I was worried about getting ripped when I bought my last Samsung, so I ordered directly from their site. I don't think they use Amazon for fulfillment (unlike Anker), and all was well. Every time I order something from Anker, I worry about getting hosed.

burnte|5 years ago

These stories amaze me. I'm not saying they're not true, I believe you're having these experiences. I just stunned because the worst thing that happened to me with Amazon lately is their in-house delivery service has a bad track record of losing things, but I still get it in the end. I rarely have a problem with Amazon orders. Weird.

washadjeffmad|5 years ago

This happened to me recently with what was supposed to be an 8GB Raspi 4 in a seemingly factory sealed box.

I was trying to figure out how it was swapped, and assuming the original packaging was used, it looked like the glue of one flap may have been slit open with a box cutter and then resealed with low viscosity adhesive.

It probably also wouldn't be hard to scan an unfolded box and then print it with an altered barcode on some light container board or card stock, just a lot more effort.

wil421|5 years ago

Same thing happened to me with RAM. Security blanket instead of the RAM. The package had a similar graphic but was a completely different size.

It was the single most frustrating customer service experience of my life.

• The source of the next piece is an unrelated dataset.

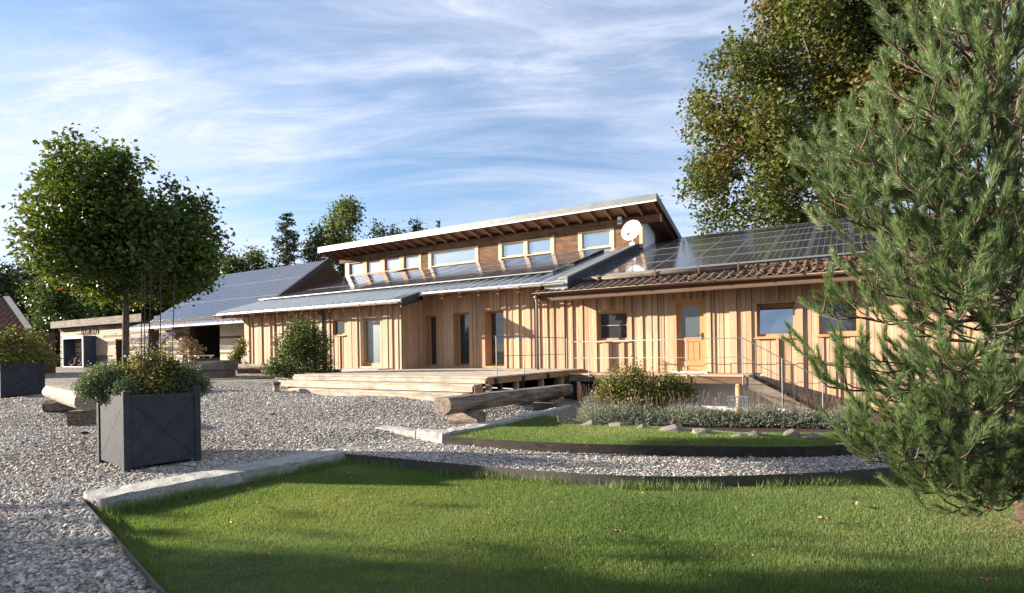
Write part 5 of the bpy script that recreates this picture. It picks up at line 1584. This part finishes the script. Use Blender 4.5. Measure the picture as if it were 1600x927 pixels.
# dried hydrangea by the trough
bl = [pxblob(x, y, r_, 18.6) for x, y, r_ in [(297, 540, 10), (310, 548, 8), (288, 535, 8), (300, 556, 9), (282, 550, 7)]]
p = dep(300, 590, 18.6); p.z = .7
shrub('dry_hydrangea', bl, p, 900, .07, 'dry', 'dried pinkish brown hydrangea behind the stone trough', spray=.05, stems=9)
# plants in the planters
cpl = P_NEAR + Vector((.58 * .5 - .80 * .55, .71 * .5 + .60 * .55, 1.0))
PY = 7.6
def pl(name, spec, n, leaf, mat, label, spray, stems=8, up=.3, shell=.5):
    Y = 8.15 if 'right side' in label else 7.8 if 'left side' in label else 8.0
    bl = [pxblob(x, y, r_, Y + dy) for x, y, r_, dy in spec]
    p = dep(sum(s_[0] for s_ in spec) / len(spec), 615, Y); p.z = .98
    return shrub(name, bl, p, n, leaf, mat, label, 'plant', None, spray, stems, up, shell)
pl('catmint', [(160, 600, 26, 0), (140, 605, 18, -.05), (185, 596, 22, .1), (200, 610, 18, -.2), (150, 588, 16, .1), (172, 580, 14, .2), (128, 608, 9, -.05)], 15000, .026, 'catmint', 'grey-green catmint spilling over the left side of the front planter', .03, 5)
pl('catmint', [(262, 602, 22, .1), (285, 598, 24, .15), (305, 602, 20, .25), (245, 606, 16, -.1), (295, 588, 16, .2), (318, 604, 11, .3)], 15000, .026, 'catmint', 'grey-green catmint mound at the right side of the front planter', .03, 5)
pl('flowering_shrub', [(225, 596, 26, 0), (205, 588, 20, .1), (250, 586, 24, .1), (230, 575, 20, .2), (265, 572, 14, .2), (210, 600, 18, -.25), (240, 605, 20, -.25), (220, 560, 10, .2), (250, 558, 10, .2), (275, 575, 12, .2)], 4200, .048, 'yellowgreen', 'yellow-green shrub with blue flower heads in the middle of the front planter', .06, 14)
fs_ = empty('blue_blossom', dep(235, 600, 7.95), 0, 'cluster of dusty blue flower heads rising among the garden stakes', 'flowers')
o0 = fs_.location.copy()
mb = MB(); hd = []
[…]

The return was a nightmare but it wasn’t because of the counterfeit. Some weird glitch with the return label and a terrible call center employee.

mountainb|5 years ago

This could have been a warehouse error. I would err on the side of warehouse error. A real fraud would have sent you a brick or a worthless tile of the same dimension and weight.

perryizgr8|5 years ago

This is why I refuse to pre-pay for high value items. I will wait for the delivery guy, inspect the item myself, then pay if everything is alright.

blitmap|5 years ago

I know sometimes they use weight to detect if the right item is in the box. I would still expect a visual check though.

sgerenser|5 years ago

Checking weight makes sense, maybe that’s why more than one person received an emergency blanket in an ssd box. Someone discovered it weighed about the same as the ssd.